Green Banks got a $27 billion boost from the new US Climate Law

Contractors install SunRun solar panels on the roof of a home in San Jose, California, U.S., on Monday, Feb. 7, 2022. California regulators are delaying a vote on a controversial proposal to slash incentives for home solar systems as they consider revamping the measure. Photographer: David Paul Morris/Bloomberg

By Jennifer A Dlouhy, Bloomberg

When nearly 2,000 solar panels are installed on top of the Henderson-Hopkins elementary school in east Baltimore next year, they will generate enough carbon-free power for 175 area residents. The project will reduce greenhouse gas emissions and bring the economic benefits of renewable energy to a disadvantaged neighborhood.

Yet traditional finance steers clear of ventures like this one, with lenders often wary of the high credit risks, potentially long payoff periods and uncertainty of investing in low-to-moderate-income communities.

And in dense urban areas, some projects — such as community solar — are too small to be seen as worth the effort, even if they are critically important to decarbonizing the US electric system and ensuring all Americans are part of the clean energy transition.

Enter the green bank. These nonprofit funding institutions, just given a massive boost by the Inflation Reduction Act, are designed to provide innovative financing to renewable power ventures, building retrofits and clean transportation projects typically shunned by investors. With taxpayer dollars and creative deals, they can help recruit private-sector capital off the sidelines and into underserved markets, leveraging as much as $8 in private funding for every $1 that comes from the government.

In the case of the Baltimore project, support is flowing from a mix of state grant money, philanthropic dollars and crowd-funded investments, all organized by the Climate Access Fund, a startup green bank. “We are pushing the envelope on every piece of the capital stack,” said Lynn Heller, the fund’s chief executive officer.

The idea isn’t new: Countries including Rwanda, Australia and Japan already have national green banks. Supporters have spent more than a decade pushing them in the US, even pitching them as a way to help juice the nation’s recovery after the 2008 financial crisis.
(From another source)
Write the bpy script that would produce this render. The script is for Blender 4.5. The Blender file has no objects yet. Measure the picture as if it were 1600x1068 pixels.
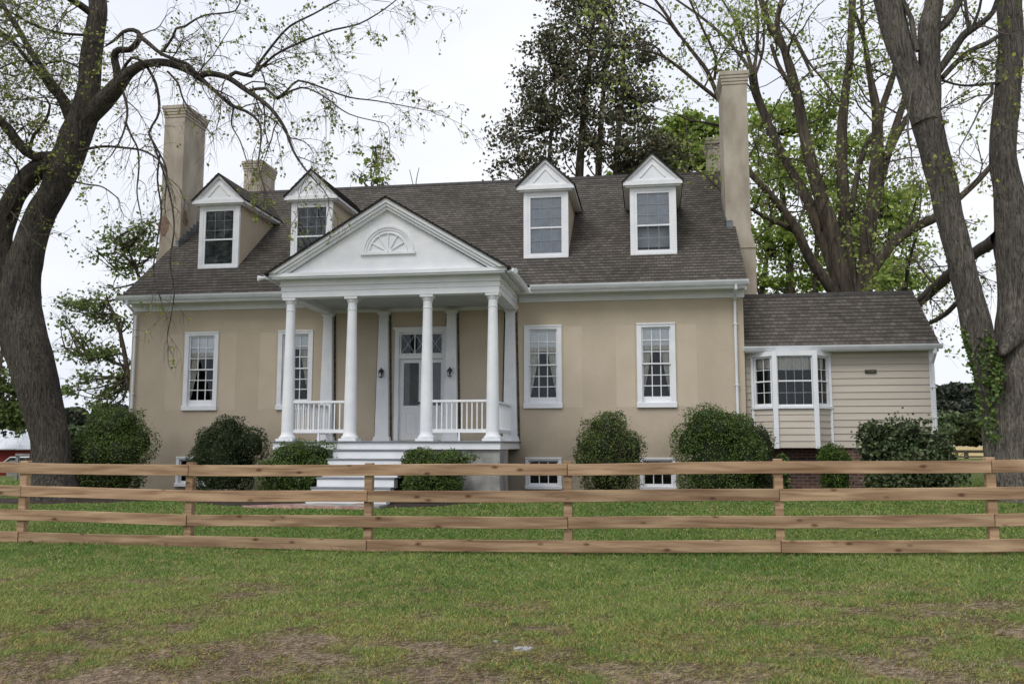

There are at least 22 green banks around the country now, starting with Connecticut’s, which was set up in 2011. These have so far synced about $2.5 billion of their own capital with some $7 billion in private money to spur green projects that might not get funding otherwise.

The new US climate law plows $27 billion into an Environmental Protection Agency fund for green banks. The EPA has six months to dole the spending to nonprofit organizations to rapidly deploy low- and zero-emissions products, technologies and services.